Don’t mistake “the body” here to be just physical form. It’s all of the mind, all of the spirit, all of the physical body, feelings, experiences. Something is moving through. That moving through is the reaching of the hands. It’s the use of the eyes. All these sounds of the world—can you allow them? Must you wall them off? Must you dominate them? Moving through is deep acceptance. It is a portal, a black well, the pupil of the eye. This is the through, the acceptance that moves through and throughout the world of phenomena. The seeing and the seen are never separate. You can meet this, the ungraspable noble truth of suffering. In the clarity of the eye, the complete throughness of seeing, there’s such intimacy.
Every leaf, as it falls from the tree, as it crisps and then melts into the ground—nothing is between you and that leaf.

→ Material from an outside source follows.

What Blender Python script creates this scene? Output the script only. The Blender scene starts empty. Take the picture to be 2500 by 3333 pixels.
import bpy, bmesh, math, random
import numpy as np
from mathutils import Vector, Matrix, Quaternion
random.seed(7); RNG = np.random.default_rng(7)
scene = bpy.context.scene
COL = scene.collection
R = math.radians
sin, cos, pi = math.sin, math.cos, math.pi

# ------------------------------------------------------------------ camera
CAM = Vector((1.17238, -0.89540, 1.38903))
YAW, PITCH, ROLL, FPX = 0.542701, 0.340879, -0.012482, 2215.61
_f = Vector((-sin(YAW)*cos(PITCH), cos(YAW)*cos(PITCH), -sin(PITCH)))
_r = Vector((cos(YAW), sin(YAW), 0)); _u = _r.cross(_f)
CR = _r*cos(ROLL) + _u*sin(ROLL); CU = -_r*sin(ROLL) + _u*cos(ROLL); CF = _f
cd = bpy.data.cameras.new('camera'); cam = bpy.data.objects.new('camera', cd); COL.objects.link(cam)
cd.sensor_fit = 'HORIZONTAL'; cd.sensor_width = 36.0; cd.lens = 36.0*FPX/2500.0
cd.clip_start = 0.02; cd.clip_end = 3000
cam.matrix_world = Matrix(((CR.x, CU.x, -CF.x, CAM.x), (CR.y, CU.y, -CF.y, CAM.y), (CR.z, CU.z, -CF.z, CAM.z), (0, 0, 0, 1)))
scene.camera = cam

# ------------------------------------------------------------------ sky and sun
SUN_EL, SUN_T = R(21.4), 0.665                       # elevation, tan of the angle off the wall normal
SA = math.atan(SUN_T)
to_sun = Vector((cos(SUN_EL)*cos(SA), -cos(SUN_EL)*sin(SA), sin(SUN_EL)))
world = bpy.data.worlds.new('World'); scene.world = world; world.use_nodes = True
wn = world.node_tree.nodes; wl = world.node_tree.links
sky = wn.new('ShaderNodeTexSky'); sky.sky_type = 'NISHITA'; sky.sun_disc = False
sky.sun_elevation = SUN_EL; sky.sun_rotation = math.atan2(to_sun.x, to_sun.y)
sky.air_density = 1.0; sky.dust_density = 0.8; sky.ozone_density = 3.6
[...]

It is the truth of living that our whole body is hands and eyes, that the moving through is hands and eyes. You don’t get to pull away from suffering. What’s moving through can be your pain alone, but it can also be your vow. It can be the gateway of ease and joy, for if the bodhisattvas do not express joy in the face of this suffering, who will? Who will remind the world that the suffering does not defeat the living, that the living never separates the depths and the heights? Looking to tomorrow, we know we face a turbulent time—the extension, and perhaps the exacerbation of our current turbulent time, which itself flows from yesterday. Do not run from the difficulty. Do not run by hiding; do not run by giving in to the spectacle.
Show the world the beauty of the eye perceiving. Show the world the hand responding. This is your whole body. This is moving through.